Editorial Policy
How we decide what to cover, verify what we publish, and fix what we get wrong.
Who we write for
Plain AI Daily is written for people who do not work in tech. Every page answers the reader's questions, not the industry's: do I get this, is it free, which plan do I need, does it change the apps I already use. If a sentence requires a computer science degree to parse, we rewrite it. Jargon gets translated or cut.
Independence
We do not accept payment, free subscriptions, or any other consideration in exchange for coverage or favorable framing. Vendors do not get editorial review of pages before publication. We do not run ads. If we ever add affiliate links to a product we already chose editorially, the page will say so explicitly.
Sourcing
Every specific factual claim -- a price, a feature, a rollout date, which devices or plans get something -- links to a primary source. The order of preference is:
- The vendor's own announcement, documentation, or support pages.
- The vendor's official social account at the time of announcement.

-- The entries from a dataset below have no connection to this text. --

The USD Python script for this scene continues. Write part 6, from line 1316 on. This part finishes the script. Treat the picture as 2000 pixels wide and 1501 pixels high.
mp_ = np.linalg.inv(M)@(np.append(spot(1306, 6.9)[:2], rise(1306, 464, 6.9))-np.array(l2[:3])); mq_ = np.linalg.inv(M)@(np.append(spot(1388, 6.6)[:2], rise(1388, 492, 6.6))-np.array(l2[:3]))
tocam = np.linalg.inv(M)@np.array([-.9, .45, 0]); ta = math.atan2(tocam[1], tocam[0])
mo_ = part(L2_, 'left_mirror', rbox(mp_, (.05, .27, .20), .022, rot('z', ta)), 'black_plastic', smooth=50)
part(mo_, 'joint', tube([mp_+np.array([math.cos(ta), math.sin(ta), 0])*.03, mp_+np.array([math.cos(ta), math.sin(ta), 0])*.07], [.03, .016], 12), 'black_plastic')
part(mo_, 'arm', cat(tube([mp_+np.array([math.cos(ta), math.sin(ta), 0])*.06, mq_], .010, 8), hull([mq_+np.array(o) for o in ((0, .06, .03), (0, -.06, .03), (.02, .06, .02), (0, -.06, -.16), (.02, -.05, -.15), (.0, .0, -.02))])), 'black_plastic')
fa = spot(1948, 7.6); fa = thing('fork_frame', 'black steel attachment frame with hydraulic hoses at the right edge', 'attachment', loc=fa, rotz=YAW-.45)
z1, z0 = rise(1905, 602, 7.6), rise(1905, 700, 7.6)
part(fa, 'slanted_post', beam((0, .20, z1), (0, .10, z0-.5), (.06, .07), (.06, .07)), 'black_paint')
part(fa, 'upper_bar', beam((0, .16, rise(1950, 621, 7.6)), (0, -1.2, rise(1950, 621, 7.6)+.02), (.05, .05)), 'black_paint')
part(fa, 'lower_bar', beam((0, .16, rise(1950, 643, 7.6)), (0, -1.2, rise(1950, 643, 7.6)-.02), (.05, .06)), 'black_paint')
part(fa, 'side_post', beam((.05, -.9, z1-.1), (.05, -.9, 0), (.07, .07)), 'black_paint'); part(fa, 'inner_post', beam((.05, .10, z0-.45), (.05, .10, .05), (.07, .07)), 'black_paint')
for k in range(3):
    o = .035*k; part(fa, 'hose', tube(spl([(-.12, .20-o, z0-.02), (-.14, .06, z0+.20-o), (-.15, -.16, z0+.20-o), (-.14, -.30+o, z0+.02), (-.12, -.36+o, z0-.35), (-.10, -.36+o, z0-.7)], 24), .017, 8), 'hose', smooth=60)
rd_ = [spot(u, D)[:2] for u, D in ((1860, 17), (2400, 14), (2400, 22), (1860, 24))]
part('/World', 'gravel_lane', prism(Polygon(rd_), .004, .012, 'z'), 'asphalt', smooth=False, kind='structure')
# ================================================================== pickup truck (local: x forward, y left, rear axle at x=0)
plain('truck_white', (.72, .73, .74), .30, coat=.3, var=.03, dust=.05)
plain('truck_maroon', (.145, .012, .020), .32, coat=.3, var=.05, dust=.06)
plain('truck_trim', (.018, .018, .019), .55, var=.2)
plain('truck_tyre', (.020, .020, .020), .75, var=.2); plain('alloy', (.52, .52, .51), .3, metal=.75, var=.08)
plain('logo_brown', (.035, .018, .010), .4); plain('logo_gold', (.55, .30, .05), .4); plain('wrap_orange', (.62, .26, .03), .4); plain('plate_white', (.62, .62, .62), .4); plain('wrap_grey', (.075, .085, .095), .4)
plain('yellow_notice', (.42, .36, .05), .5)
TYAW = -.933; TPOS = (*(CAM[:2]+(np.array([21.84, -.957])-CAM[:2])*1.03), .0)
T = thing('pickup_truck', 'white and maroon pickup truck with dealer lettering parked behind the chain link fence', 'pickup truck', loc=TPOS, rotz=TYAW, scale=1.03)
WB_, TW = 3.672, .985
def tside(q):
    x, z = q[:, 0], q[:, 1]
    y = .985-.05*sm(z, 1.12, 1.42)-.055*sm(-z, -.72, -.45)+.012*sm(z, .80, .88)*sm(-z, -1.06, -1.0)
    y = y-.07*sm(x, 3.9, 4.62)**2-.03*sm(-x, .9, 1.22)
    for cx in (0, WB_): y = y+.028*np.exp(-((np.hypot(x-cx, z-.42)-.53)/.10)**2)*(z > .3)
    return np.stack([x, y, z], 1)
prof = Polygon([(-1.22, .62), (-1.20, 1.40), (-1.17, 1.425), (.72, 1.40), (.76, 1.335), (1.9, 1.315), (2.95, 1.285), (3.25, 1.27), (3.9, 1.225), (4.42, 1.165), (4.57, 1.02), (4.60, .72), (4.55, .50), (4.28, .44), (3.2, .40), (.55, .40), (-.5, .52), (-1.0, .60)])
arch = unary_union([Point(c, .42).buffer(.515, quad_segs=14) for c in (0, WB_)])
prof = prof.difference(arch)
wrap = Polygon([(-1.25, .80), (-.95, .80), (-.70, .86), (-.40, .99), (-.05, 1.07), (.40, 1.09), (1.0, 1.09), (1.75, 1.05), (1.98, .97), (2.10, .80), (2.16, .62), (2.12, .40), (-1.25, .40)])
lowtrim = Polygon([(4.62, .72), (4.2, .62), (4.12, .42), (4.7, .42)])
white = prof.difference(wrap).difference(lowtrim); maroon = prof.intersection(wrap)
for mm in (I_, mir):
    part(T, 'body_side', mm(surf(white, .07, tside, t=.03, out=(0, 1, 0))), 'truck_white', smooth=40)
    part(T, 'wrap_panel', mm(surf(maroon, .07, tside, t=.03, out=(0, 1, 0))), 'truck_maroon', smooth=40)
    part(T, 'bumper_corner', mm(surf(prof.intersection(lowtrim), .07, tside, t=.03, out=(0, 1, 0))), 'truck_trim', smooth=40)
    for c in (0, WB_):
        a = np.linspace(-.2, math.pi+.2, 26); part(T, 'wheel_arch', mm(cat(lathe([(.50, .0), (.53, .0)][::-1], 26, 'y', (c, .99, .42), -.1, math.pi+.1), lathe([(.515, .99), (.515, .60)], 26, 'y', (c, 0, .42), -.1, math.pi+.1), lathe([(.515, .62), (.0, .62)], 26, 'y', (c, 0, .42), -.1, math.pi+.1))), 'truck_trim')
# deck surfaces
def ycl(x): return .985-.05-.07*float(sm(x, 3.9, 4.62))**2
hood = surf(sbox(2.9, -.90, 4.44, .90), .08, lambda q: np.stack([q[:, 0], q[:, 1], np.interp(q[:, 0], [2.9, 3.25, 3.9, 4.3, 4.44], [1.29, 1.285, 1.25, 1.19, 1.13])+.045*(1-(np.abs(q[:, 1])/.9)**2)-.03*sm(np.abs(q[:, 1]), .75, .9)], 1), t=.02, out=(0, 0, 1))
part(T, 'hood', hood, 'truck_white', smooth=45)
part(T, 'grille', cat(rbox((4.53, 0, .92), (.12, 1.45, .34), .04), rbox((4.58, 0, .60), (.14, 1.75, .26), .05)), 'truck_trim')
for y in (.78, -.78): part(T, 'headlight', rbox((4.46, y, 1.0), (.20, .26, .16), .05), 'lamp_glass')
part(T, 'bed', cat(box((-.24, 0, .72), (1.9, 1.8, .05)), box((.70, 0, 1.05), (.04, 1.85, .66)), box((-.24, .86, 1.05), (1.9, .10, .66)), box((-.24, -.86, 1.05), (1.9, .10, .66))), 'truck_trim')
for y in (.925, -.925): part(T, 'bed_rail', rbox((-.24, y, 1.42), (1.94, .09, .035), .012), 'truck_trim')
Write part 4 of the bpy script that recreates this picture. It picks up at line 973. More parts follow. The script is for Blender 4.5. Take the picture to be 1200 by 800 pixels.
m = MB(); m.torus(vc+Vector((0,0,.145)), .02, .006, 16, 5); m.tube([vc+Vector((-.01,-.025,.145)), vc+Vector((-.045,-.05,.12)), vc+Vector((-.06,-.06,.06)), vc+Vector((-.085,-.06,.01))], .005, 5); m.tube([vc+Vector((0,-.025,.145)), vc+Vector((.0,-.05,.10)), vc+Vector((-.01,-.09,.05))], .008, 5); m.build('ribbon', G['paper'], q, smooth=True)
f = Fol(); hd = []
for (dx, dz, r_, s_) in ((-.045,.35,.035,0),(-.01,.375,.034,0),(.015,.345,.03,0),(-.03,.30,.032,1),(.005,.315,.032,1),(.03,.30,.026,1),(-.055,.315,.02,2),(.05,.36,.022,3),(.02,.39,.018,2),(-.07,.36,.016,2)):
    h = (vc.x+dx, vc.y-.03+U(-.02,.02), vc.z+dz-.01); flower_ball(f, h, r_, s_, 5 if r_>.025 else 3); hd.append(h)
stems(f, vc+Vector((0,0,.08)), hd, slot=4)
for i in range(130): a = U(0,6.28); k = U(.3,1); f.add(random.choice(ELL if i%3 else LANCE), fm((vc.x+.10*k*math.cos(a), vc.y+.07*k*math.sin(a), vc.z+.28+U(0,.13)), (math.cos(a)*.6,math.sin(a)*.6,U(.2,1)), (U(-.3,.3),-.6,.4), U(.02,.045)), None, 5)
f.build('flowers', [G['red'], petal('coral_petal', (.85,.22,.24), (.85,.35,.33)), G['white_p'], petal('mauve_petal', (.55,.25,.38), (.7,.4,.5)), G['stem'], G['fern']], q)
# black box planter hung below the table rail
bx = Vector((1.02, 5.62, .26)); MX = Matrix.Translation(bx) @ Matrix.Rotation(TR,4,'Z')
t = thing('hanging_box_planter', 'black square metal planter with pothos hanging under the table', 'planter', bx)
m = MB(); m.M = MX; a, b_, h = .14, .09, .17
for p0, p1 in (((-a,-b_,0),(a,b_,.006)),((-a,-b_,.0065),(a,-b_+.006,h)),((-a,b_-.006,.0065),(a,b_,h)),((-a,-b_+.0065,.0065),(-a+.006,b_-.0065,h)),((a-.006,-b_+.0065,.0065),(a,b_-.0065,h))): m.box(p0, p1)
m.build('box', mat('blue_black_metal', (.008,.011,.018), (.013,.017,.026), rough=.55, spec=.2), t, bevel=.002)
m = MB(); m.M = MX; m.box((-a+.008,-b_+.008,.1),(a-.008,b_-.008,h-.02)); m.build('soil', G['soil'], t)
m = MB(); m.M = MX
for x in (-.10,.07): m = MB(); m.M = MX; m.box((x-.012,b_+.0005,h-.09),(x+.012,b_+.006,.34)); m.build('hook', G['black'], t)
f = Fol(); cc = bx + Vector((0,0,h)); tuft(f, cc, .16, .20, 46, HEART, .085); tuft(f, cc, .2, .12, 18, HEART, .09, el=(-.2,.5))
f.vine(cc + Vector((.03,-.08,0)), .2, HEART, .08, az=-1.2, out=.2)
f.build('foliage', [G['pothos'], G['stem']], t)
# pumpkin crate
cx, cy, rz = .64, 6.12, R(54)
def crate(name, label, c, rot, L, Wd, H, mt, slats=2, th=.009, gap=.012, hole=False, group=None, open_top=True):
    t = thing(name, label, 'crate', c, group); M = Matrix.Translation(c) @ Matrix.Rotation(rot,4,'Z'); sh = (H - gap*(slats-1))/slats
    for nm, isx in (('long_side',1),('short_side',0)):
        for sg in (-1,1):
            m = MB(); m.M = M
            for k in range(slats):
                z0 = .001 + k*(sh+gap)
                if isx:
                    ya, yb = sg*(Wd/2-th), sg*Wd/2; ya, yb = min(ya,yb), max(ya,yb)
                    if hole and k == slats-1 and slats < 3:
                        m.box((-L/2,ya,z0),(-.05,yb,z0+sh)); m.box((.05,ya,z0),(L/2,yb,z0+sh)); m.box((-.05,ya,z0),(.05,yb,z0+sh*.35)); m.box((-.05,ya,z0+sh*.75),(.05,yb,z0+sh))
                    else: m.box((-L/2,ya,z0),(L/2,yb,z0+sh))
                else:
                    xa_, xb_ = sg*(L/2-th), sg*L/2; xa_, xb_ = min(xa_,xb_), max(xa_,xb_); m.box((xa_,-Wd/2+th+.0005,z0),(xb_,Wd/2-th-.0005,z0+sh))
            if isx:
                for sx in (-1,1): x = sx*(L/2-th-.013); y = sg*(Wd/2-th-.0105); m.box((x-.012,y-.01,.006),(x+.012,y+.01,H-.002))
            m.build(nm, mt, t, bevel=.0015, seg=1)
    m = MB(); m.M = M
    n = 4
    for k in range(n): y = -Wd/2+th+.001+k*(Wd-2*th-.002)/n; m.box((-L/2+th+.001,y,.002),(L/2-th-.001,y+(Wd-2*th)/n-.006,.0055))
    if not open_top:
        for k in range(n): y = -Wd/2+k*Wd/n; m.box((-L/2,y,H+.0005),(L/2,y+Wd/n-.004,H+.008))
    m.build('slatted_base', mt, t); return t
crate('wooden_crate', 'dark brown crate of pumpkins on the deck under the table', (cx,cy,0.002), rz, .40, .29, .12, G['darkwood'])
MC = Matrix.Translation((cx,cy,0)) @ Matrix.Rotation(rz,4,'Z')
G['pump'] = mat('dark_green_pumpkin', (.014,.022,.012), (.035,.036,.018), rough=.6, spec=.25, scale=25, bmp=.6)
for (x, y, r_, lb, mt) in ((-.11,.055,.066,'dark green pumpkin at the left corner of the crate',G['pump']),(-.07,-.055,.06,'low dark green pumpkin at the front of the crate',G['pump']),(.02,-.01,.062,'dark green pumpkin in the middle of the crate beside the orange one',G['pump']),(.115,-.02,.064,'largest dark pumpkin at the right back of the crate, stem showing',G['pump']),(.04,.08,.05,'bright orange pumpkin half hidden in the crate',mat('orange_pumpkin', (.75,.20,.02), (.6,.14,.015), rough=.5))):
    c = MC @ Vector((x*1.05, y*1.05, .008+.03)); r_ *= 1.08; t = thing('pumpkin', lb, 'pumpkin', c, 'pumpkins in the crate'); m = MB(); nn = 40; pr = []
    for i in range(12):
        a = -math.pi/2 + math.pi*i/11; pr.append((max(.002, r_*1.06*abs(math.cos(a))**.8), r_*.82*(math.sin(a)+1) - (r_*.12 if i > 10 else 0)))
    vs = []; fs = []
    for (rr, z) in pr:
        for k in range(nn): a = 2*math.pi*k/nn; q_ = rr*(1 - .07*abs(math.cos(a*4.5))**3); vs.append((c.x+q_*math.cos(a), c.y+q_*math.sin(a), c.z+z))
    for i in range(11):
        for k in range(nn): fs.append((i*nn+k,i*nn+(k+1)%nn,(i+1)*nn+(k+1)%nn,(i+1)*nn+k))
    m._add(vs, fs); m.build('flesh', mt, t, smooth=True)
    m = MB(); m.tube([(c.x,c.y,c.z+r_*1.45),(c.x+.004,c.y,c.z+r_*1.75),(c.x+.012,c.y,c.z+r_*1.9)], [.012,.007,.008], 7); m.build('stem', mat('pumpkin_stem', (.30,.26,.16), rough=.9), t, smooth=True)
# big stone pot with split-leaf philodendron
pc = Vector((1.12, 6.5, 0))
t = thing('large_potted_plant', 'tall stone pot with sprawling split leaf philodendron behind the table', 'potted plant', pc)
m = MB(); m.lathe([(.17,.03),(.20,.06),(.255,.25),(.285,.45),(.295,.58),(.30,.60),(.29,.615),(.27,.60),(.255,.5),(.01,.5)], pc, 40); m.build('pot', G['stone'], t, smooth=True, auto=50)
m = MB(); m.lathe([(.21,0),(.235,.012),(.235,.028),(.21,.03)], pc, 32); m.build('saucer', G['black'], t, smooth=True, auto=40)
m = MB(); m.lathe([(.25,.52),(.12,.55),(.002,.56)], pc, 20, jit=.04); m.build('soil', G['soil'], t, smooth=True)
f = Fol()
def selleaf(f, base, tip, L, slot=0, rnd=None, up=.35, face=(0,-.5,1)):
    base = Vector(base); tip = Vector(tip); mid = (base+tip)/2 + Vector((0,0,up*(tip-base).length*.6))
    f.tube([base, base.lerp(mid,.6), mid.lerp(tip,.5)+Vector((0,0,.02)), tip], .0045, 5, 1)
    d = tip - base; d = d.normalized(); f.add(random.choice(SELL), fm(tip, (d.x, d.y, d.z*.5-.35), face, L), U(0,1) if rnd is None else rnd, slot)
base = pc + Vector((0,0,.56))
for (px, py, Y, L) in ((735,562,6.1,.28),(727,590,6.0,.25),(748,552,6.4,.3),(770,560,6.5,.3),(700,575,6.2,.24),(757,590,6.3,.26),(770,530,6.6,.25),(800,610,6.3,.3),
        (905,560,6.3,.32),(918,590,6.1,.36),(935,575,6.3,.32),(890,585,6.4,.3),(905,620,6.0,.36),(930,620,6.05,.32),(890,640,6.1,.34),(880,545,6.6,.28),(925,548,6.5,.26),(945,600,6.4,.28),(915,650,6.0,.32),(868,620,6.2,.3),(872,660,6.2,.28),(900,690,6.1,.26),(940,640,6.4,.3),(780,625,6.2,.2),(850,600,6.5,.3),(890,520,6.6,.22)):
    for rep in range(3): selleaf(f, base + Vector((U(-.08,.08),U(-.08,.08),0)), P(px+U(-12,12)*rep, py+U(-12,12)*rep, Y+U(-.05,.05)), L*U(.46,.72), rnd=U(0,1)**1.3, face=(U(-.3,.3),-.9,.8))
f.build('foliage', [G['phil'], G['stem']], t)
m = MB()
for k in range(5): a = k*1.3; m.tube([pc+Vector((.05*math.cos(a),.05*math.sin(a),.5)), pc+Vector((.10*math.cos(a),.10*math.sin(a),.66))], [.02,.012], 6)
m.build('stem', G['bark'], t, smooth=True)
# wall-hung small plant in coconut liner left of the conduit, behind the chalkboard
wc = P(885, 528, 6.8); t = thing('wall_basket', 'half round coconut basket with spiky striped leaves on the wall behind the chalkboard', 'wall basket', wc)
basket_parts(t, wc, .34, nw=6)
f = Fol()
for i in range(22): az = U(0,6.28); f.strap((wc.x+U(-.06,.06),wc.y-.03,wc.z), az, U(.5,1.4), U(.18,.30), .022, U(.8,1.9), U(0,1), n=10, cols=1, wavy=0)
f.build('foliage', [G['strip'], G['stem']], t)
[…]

- First-hand testing by the Plain AI Daily editor, with the conditions described.
- Reporting from named publications (only if no primary source exists).
If we cannot verify a claim against a source like these, we either say so in the text or hold the story. We do not invent specifics, and we do not repeat unattributed rumors as fact.
Updates over duplicates
AI products change weekly. When a story we've covered changes -- a price drops, a feature rolls out wider, a comparison verdict flips -- we update the existing page and mark the update date, rather than publishing a near-duplicate. Comparison and guide pages are living documents, re-checked whenever a major model or plan changes.
AI use in our content
We use AI tools in producing this site -- the same tools we explain -- for research synthesis, fact checking, and copy editing. Every page is reviewed and fact-checked against primary sources before publication, and a named author stands behind it. We do not publish unreviewed auto-generated content.
Corrections
When we get something wrong, we fix it inline and add a correction note. The original publication date stays put; an "Updated" date reflects when the correction landed. If you spot an error, please email hello@news.plainaidaily.com.
Voice and tone
Pages are written to you, in second person, and they commit to a verdict: "get it", "skip it", "the free tier is enough". We avoid hedging because a reader who came to find out what something means deserves an answer. We do not use em-dashes; we use double-hyphens (--) instead, including in this sentence.